# AIM OF THE TASK:
Repeat every line exactly, keeping the pictures out of the copy.

# DATASET CONTENT:
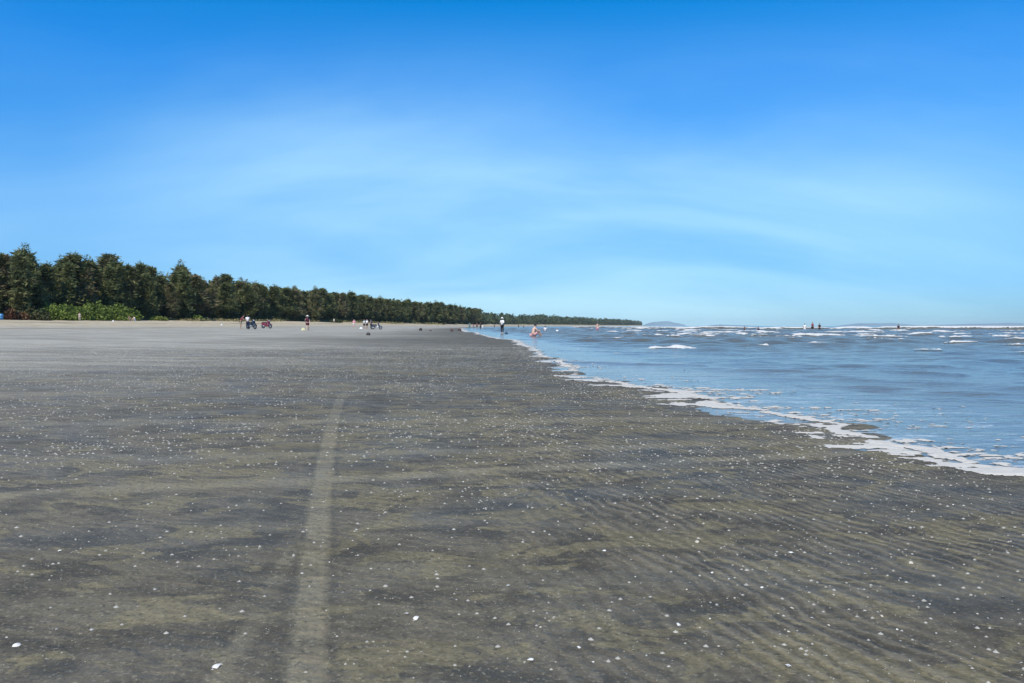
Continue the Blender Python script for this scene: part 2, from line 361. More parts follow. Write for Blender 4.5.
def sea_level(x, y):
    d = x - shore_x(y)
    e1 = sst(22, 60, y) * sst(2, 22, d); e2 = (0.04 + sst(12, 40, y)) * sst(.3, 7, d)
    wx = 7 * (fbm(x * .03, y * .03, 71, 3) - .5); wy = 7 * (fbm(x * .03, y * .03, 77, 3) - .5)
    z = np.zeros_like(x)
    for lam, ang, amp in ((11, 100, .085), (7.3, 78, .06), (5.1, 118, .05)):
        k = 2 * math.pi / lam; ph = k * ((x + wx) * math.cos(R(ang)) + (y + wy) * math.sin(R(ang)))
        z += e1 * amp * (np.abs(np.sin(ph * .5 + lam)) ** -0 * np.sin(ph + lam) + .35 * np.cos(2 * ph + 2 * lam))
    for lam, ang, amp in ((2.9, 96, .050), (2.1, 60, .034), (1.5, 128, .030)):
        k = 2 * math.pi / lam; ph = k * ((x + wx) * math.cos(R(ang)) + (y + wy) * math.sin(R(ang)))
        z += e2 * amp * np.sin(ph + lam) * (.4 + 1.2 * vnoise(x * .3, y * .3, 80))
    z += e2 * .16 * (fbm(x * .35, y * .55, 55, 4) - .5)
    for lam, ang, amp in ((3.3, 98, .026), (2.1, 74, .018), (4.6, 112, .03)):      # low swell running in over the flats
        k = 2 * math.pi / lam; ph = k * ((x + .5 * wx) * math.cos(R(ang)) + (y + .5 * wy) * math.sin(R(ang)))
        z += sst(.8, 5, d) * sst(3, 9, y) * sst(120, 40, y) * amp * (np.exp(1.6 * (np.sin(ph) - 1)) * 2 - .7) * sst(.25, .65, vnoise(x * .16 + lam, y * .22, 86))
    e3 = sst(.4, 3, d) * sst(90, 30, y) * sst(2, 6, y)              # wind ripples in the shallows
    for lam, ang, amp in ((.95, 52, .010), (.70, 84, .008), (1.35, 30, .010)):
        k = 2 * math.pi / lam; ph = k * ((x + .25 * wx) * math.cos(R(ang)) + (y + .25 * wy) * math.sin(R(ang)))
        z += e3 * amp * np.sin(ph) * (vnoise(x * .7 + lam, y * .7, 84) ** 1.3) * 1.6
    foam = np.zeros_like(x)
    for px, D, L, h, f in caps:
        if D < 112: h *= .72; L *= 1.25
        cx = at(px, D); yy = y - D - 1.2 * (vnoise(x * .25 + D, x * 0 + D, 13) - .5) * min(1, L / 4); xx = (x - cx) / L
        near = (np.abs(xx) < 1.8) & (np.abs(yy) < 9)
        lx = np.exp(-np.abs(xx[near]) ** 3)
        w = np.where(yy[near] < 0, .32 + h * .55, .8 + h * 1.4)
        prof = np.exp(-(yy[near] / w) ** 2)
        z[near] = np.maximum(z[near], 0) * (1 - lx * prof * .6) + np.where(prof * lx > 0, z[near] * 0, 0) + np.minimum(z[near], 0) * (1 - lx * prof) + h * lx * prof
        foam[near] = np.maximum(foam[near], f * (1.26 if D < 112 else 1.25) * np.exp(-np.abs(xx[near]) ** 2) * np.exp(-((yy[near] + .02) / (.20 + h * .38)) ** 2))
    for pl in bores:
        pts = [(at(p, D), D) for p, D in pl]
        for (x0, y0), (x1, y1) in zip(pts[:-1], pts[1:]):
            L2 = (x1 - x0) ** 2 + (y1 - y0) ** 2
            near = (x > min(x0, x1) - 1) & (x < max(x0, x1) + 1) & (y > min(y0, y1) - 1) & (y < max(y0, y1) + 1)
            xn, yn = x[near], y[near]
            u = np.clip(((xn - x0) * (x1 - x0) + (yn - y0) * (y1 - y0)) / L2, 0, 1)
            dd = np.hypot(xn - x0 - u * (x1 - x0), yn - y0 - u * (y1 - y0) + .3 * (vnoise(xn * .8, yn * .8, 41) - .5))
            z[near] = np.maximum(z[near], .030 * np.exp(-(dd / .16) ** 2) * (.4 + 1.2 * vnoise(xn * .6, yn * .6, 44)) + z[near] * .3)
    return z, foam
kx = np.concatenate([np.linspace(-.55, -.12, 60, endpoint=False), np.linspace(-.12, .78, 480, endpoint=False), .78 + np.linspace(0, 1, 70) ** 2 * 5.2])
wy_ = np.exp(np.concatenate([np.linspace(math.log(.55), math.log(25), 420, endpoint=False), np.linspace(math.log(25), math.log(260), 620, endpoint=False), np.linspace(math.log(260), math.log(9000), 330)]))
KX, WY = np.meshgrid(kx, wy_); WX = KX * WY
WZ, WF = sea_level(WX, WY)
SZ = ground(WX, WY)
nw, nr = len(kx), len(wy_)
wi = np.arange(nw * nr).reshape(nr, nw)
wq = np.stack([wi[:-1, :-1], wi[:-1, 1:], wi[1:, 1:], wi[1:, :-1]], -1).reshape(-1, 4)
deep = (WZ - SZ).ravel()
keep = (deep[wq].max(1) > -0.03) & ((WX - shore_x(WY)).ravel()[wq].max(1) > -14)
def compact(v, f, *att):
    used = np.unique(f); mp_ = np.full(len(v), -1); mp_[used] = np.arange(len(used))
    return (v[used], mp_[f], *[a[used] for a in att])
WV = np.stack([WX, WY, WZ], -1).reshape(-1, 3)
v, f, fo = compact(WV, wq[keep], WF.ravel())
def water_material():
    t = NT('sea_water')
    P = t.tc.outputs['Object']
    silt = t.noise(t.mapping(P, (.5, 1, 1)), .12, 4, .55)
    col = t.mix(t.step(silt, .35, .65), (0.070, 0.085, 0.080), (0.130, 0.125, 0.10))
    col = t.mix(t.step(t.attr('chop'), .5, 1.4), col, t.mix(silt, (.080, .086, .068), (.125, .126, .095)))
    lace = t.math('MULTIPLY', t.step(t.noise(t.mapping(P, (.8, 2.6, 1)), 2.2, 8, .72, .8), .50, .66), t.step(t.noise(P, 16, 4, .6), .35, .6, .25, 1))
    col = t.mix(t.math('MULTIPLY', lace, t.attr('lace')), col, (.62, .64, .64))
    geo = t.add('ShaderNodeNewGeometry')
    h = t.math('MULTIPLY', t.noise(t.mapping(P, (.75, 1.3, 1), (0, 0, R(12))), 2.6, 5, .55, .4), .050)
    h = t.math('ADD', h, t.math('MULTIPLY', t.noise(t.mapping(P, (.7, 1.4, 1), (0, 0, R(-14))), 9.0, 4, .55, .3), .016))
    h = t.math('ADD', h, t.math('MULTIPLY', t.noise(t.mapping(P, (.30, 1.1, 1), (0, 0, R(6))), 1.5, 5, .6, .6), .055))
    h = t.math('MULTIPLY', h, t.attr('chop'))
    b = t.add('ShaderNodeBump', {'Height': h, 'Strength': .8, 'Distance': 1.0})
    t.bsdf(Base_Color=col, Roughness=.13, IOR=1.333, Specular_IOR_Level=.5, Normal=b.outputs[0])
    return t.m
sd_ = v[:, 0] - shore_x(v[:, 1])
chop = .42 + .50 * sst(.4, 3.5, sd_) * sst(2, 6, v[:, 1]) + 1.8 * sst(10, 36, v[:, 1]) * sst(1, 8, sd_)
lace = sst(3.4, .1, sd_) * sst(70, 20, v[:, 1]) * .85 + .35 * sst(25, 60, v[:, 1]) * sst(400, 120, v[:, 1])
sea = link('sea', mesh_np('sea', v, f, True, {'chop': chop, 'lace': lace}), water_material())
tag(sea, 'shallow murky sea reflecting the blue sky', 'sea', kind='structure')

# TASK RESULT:
Continue the Blender Python script for this scene: part 2, from line 361. More parts follow. Write for Blender 4.5.
def sea_level(x, y):
    d = x - shore_x(y)
    e1 = sst(22, 60, y) * sst(2, 22, d); e2 = (0.04 + sst(12, 40, y)) * sst(.3, 7, d)
    wx = 7 * (fbm(x * .03, y * .03, 71, 3) - .5); wy = 7 * (fbm(x * .03, y * .03, 77, 3) - .5)
    z = np.zeros_like(x)
    for lam, ang, amp in ((11, 100, .085), (7.3, 78, .06), (5.1, 118, .05)):
        k = 2 * math.pi / lam; ph = k * ((x + wx) * math.cos(R(ang)) + (y + wy) * math.sin(R(ang)))
        z += e1 * amp * (np.abs(np.sin(ph * .5 + lam)) ** -0 * np.sin(ph + lam) + .35 * np.cos(2 * ph + 2 * lam))
    for lam, ang, amp in ((2.9, 96, .050), (2.1, 60, .034), (1.5, 128, .030)):
        k = 2 * math.pi / lam; ph = k * ((x + wx) * math.cos(R(ang)) + (y + wy) * math.sin(R(ang)))
        z += e2 * amp * np.sin(ph + lam) * (.4 + 1.2 * vnoise(x * .3, y * .3, 80))
    z += e2 * .16 * (fbm(x * .35, y * .55, 55, 4) - .5)
    for lam, ang, amp in ((3.3, 98, .026), (2.1, 74, .018), (4.6, 112, .03)):      # low swell running in over the flats
        k = 2 * math.pi / lam; ph = k * ((x + .5 * wx) * math.cos(R(ang)) + (y + .5 * wy) * math.sin(R(ang)))
        z += sst(.8, 5, d) * sst(3, 9, y) * sst(120, 40, y) * amp * (np.exp(1.6 * (np.sin(ph) - 1)) * 2 - .7) * sst(.25, .65, vnoise(x * .16 + lam, y * .22, 86))
    e3 = sst(.4, 3, d) * sst(90, 30, y) * sst(2, 6, y)              # wind ripples in the shallows
    for lam, ang, amp in ((.95, 52, .010), (.70, 84, .008), (1.35, 30, .010)):
        k = 2 * math.pi / lam; ph = k * ((x + .25 * wx) * math.cos(R(ang)) + (y + .25 * wy) * math.sin(R(ang)))
        z += e3 * amp * np.sin(ph) * (vnoise(x * .7 + lam, y * .7, 84) ** 1.3) * 1.6
    foam = np.zeros_like(x)
    for px, D, L, h, f in caps:
        if D < 112: h *= .72; L *= 1.25
        cx = at(px, D); yy = y - D - 1.2 * (vnoise(x * .25 + D, x * 0 + D, 13) - .5) * min(1, L / 4); xx = (x - cx) / L
        near = (np.abs(xx) < 1.8) & (np.abs(yy) < 9)
        lx = np.exp(-np.abs(xx[near]) ** 3)
        w = np.where(yy[near] < 0, .32 + h * .55, .8 + h * 1.4)
        prof = np.exp(-(yy[near] / w) ** 2)
        z[near] = np.maximum(z[near], 0) * (1 - lx * prof * .6) + np.where(prof * lx > 0, z[near] * 0, 0) + np.minimum(z[near], 0) * (1 - lx * prof) + h * lx * prof
        foam[near] = np.maximum(foam[near], f * (1.26 if D < 112 else 1.25) * np.exp(-np.abs(xx[near]) ** 2) * np.exp(-((yy[near] + .02) / (.20 + h * .38)) ** 2))
    for pl in bores:
        pts = [(at(p, D), D) for p, D in pl]
        for (x0, y0), (x1, y1) in zip(pts[:-1], pts[1:]):
            L2 = (x1 - x0) ** 2 + (y1 - y0) ** 2
            near = (x > min(x0, x1) - 1) & (x < max(x0, x1) + 1) & (y > min(y0, y1) - 1) & (y < max(y0, y1) + 1)
            xn, yn = x[near], y[near]
            u = np.clip(((xn - x0) * (x1 - x0) + (yn - y0) * (y1 - y0)) / L2, 0, 1)
            dd = np.hypot(xn - x0 - u * (x1 - x0), yn - y0 - u * (y1 - y0) + .3 * (vnoise(xn * .8, yn * .8, 41) - .5))
            z[near] = np.maximum(z[near], .030 * np.exp(-(dd / .16) ** 2) * (.4 + 1.2 * vnoise(xn * .6, yn * .6, 44)) + z[near] * .3)
    return z, foam
kx = np.concatenate([np.linspace(-.55, -.12, 60, endpoint=False), np.linspace(-.12, .78, 480, endpoint=False), .78 + np.linspace(0, 1, 70) ** 2 * 5.2])
wy_ = np.exp(np.concatenate([np.linspace(math.log(.55), math.log(25), 420, endpoint=False), np.linspace(math.log(25), math.log(260), 620, endpoint=False), np.linspace(math.log(260), math.log(9000), 330)]))
KX, WY = np.meshgrid(kx, wy_); WX = KX * WY
WZ, WF = sea_level(WX, WY)
SZ = ground(WX, WY)
nw, nr = len(kx), len(wy_)
wi = np.arange(nw * nr).reshape(nr, nw)
wq = np.stack([wi[:-1, :-1], wi[:-1, 1:], wi[1:, 1:], wi[1:, :-1]], -1).reshape(-1, 4)
deep = (WZ - SZ).ravel()
keep = (deep[wq].max(1) > -0.03) & ((WX - shore_x(WY)).ravel()[wq].max(1) > -14)
def compact(v, f, *att):
    used = np.unique(f); mp_ = np.full(len(v), -1); mp_[used] = np.arange(len(used))
    return (v[used], mp_[f], *[a[used] for a in att])
WV = np.stack([WX, WY, WZ], -1).reshape(-1, 3)
v, f, fo = compact(WV, wq[keep], WF.ravel())
def water_material():
    t = NT('sea_water')
    P = t.tc.outputs['Object']
    silt = t.noise(t.mapping(P, (.5, 1, 1)), .12, 4, .55)
    col = t.mix(t.step(silt, .35, .65), (0.070, 0.085, 0.080), (0.130, 0.125, 0.10))
    col = t.mix(t.step(t.attr('chop'), .5, 1.4), col, t.mix(silt, (.080, .086, .068), (.125, .126, .095)))
    lace = t.math('MULTIPLY', t.step(t.noise(t.mapping(P, (.8, 2.6, 1)), 2.2, 8, .72, .8), .50, .66), t.step(t.noise(P, 16, 4, .6), .35, .6, .25, 1))
    col = t.mix(t.math('MULTIPLY', lace, t.attr('lace')), col, (.62, .64, .64))
    geo = t.add('ShaderNodeNewGeometry')
    h = t.math('MULTIPLY', t.noise(t.mapping(P, (.75, 1.3, 1), (0, 0, R(12))), 2.6, 5, .55, .4), .050)
    h = t.math('ADD', h, t.math('MULTIPLY', t.noise(t.mapping(P, (.7, 1.4, 1), (0, 0, R(-14))), 9.0, 4, .55, .3), .016))
    h = t.math('ADD', h, t.math('MULTIPLY', t.noise(t.mapping(P, (.30, 1.1, 1), (0, 0, R(6))), 1.5, 5, .6, .6), .055))
    h = t.math('MULTIPLY', h, t.attr('chop'))
    b = t.add('ShaderNodeBump', {'Height': h, 'Strength': .8, 'Distance': 1.0})
    t.bsdf(Base_Color=col, Roughness=.13, IOR=1.333, Specular_IOR_Level=.5, Normal=b.outputs[0])
    return t.m
sd_ = v[:, 0] - shore_x(v[:, 1])
chop = .42 + .50 * sst(.4, 3.5, sd_) * sst(2, 6, v[:, 1]) + 1.8 * sst(10, 36, v[:, 1]) * sst(1, 8, sd_)
lace = sst(3.4, .1, sd_) * sst(70, 20, v[:, 1]) * .85 + .35 * sst(25, 60, v[:, 1]) * sst(400, 120, v[:, 1])
sea = link('sea', mesh_np('sea', v, f, True, {'chop': chop, 'lace': lace}), water_material())
tag(sea, 'shallow murky sea reflecting the blue sky', 'sea', kind='structure')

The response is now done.